Standup and playwright Marcus Brigstocke
Standup and playwright Marcus Brigstocke. Photograph: Andrew Aitchison

In Every Third Thought (Weekdays, 9.45am, Radio 4), Robert McCrum notes that before one’s 60th birthday one may simply fall. However, after one’s 60th birthday you “have a fall”, which is a different thing altogether. McCrum had a serious stroke at the age of 42 in 1995, and since then has spent more time than most thinking about the inevitable. This series of ruminations, read by Nicky Henson, might be subtitled Mortality for Baby Boomers. “Never send to know for whom the bell tolls,” as he quotes from John Donne, “it tolls for thee.” McCrum then puts it in terms some boomers might find easier to understand: at this particular gig there are no guestlist privileges. As Keith Richards once pointed out, the older you get, the older you want to get.

The peerless Alison Steadman and Phil Davis play parents waiting to be introduced to their son’s girlfriend in Richard Herring’s new comedy Relativity (6 September, 11.30am, Radio 4). The entire family converge on the old homestead to join in the fun of deciding whether she is The One. In a similar but less comic case of a comedian mining his personal life for material, Marcus Brigstocke has written The Red (5 September, 2.15pm, Radio 4) about a father who has bequeathed his recovering alcoholic son a cellar of fine wine. Rufus Jones plays the son, David Calder is the father.

Country is the label people tend to attach to any American music that has lyrics that tell a story. The excellent Oklahoma singer-songwriter John Moreland plays country-ish music from the point of view of somebody who arrived at it via punk and hardcore. He’ll be singing live and talking to Cerys Matthews (3 September, 10am, 6 Music).

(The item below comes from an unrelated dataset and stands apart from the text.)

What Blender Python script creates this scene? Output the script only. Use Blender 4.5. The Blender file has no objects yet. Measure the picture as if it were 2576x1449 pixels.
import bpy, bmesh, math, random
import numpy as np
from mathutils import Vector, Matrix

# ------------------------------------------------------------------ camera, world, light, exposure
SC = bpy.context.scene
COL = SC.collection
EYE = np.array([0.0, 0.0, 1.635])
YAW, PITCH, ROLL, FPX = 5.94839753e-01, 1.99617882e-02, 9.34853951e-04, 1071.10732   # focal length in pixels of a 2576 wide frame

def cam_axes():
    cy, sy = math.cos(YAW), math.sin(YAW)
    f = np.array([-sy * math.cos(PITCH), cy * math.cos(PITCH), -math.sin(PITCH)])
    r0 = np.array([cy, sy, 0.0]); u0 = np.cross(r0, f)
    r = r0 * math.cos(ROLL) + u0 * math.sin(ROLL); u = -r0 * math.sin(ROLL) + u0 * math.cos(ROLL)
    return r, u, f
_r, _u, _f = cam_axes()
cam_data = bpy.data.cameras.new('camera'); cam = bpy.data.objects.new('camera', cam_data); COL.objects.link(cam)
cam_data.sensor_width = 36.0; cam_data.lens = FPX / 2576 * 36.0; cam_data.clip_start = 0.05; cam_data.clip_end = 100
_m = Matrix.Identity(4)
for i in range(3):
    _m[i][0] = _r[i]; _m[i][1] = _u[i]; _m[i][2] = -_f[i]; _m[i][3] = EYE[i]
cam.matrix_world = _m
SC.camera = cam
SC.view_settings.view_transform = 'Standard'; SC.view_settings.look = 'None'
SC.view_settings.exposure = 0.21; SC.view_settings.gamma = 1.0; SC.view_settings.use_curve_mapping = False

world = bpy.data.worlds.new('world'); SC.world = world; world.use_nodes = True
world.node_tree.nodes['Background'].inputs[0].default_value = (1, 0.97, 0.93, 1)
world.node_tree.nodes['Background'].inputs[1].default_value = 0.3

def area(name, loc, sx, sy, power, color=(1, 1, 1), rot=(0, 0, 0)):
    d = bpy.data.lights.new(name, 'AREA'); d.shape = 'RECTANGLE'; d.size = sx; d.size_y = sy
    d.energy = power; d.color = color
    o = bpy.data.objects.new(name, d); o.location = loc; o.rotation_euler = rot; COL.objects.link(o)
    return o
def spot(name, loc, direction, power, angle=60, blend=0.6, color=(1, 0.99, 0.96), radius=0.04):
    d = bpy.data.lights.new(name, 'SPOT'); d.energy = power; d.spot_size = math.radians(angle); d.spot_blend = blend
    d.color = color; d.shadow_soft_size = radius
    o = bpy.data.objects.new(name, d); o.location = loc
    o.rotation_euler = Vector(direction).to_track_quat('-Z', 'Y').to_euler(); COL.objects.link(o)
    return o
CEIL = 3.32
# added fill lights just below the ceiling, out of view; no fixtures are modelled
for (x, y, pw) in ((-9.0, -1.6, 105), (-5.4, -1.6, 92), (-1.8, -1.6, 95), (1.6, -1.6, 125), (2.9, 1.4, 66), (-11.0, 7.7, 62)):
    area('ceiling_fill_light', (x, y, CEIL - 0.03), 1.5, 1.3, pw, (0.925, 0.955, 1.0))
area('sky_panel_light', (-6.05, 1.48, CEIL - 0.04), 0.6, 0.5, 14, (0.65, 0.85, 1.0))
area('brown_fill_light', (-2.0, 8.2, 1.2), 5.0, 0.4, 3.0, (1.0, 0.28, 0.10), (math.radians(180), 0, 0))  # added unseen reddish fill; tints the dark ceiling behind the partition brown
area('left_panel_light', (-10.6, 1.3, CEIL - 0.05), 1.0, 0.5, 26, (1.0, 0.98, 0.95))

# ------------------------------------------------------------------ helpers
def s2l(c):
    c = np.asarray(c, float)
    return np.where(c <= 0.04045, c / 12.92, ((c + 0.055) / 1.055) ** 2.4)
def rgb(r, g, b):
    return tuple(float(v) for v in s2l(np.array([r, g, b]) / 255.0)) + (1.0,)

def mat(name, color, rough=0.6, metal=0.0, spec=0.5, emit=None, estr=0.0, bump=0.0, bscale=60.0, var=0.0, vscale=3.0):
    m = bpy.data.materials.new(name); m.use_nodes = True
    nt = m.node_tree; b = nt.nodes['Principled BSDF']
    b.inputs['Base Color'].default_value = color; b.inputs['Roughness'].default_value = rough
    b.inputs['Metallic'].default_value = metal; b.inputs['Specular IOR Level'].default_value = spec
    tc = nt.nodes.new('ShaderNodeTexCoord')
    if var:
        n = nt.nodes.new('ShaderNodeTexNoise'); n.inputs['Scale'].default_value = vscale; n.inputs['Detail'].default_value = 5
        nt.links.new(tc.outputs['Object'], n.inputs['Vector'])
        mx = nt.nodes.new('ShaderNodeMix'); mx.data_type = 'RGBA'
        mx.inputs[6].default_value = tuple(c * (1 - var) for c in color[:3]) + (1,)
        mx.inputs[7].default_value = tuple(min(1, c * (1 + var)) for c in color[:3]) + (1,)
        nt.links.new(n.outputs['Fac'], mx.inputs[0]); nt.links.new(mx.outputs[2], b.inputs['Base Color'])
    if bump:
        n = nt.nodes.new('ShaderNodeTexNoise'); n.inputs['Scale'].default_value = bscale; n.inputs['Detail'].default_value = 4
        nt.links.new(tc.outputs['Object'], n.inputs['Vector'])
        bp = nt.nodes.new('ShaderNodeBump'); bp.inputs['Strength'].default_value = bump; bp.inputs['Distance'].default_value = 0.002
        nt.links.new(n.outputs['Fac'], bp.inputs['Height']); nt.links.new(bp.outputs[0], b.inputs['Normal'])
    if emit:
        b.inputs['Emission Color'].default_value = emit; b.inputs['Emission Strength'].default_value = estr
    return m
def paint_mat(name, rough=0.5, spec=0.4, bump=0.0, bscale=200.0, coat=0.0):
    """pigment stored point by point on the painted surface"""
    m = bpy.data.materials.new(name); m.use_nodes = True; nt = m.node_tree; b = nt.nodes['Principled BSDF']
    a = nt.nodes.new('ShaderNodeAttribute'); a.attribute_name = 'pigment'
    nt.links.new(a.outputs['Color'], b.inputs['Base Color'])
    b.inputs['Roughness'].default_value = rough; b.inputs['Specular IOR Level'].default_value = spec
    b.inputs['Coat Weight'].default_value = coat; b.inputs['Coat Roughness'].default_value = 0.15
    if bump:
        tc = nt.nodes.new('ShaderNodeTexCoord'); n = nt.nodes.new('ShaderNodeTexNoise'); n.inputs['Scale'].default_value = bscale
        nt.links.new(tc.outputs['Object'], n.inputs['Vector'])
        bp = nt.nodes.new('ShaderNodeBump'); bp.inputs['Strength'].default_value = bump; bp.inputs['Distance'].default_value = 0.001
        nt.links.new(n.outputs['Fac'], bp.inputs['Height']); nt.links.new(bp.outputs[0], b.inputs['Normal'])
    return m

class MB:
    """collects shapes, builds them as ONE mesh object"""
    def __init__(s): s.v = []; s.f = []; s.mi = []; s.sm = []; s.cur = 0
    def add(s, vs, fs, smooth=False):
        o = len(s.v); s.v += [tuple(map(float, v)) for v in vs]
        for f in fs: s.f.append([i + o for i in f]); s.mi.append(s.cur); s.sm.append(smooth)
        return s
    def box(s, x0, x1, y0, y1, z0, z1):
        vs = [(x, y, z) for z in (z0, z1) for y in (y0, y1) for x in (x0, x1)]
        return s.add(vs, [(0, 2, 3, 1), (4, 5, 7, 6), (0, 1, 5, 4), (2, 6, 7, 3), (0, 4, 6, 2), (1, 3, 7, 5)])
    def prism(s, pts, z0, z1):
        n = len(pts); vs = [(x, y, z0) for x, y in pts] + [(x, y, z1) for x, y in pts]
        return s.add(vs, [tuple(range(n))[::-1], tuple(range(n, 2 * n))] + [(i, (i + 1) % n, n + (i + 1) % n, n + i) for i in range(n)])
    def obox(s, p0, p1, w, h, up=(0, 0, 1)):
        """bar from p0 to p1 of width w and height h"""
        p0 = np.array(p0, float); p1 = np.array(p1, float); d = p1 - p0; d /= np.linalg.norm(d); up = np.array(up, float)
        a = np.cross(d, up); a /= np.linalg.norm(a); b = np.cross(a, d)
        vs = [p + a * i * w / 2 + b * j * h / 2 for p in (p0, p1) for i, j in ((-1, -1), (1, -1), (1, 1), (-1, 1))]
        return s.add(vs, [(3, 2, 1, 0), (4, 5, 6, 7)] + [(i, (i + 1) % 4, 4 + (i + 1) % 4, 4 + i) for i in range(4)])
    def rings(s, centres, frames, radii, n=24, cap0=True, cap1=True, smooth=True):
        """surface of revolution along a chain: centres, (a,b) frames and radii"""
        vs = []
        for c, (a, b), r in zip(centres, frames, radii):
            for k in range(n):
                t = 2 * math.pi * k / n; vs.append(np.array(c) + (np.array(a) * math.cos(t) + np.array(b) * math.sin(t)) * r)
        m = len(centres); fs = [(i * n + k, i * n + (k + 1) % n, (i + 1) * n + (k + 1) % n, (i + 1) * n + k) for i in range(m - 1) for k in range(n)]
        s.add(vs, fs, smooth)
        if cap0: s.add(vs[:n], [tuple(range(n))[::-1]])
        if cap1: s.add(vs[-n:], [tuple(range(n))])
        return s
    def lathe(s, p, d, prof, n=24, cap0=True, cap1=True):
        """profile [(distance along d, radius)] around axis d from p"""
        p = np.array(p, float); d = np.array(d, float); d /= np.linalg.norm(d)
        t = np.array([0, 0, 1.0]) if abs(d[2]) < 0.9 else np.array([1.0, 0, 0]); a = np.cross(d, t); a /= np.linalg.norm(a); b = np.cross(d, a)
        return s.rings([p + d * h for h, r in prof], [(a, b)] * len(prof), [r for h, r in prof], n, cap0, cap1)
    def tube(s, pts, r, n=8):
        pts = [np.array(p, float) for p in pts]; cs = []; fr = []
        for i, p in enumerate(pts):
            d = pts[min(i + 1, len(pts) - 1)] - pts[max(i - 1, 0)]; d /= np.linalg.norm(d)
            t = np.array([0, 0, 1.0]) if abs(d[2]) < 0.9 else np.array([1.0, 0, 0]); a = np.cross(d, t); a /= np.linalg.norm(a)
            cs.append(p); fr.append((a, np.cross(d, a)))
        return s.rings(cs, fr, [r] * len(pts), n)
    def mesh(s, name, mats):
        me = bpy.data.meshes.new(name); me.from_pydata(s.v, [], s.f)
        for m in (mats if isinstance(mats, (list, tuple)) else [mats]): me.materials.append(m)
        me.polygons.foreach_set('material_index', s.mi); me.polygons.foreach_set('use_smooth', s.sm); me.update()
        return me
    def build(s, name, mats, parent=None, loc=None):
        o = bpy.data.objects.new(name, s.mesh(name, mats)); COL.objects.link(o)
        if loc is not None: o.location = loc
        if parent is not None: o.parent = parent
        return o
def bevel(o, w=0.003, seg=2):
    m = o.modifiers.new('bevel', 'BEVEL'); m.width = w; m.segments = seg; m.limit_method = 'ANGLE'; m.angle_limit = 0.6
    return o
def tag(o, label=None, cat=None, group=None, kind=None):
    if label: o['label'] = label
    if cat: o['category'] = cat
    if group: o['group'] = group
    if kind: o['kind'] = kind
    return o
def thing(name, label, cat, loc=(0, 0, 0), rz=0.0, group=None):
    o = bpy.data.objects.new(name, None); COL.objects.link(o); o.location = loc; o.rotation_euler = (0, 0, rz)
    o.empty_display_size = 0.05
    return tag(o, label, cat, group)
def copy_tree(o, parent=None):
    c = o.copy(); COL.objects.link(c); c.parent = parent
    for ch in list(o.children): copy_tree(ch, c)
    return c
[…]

Both traditional broadcasters and podcasters are betting heavily on the growth of voice-driven technology and so-called smart speakers, the theory being that it is as easy to ask Amazon’s Alexa to play you the Guardian Books podcast as it is to get it to play Capital FM. The interfaces aren’t faultless but they’re learning from their mistakes and getting better by the day.

Talking about smart thinking, The British-made Brain Training Podcast is a brief daily workout for the mind that could easily get addictive. Each episode presents you with three rounds. Add some numbers. What were the subtotals? Listen to these five five-letter words. Now try to recall the second letter of the third word. It’s slickly produced and not encumbered by ads.

The Weeds is a timely podcast from the news and opinion website Vox. It leaves the coverage of the Punch and Judy politics to others and confines itself to the details of policy. In recent weeks, Ezra Klein, Sarah Kliff and Matthew Yglesias have looked at issues such as immigration and inequality in the kind of detail most podcasts have no time for.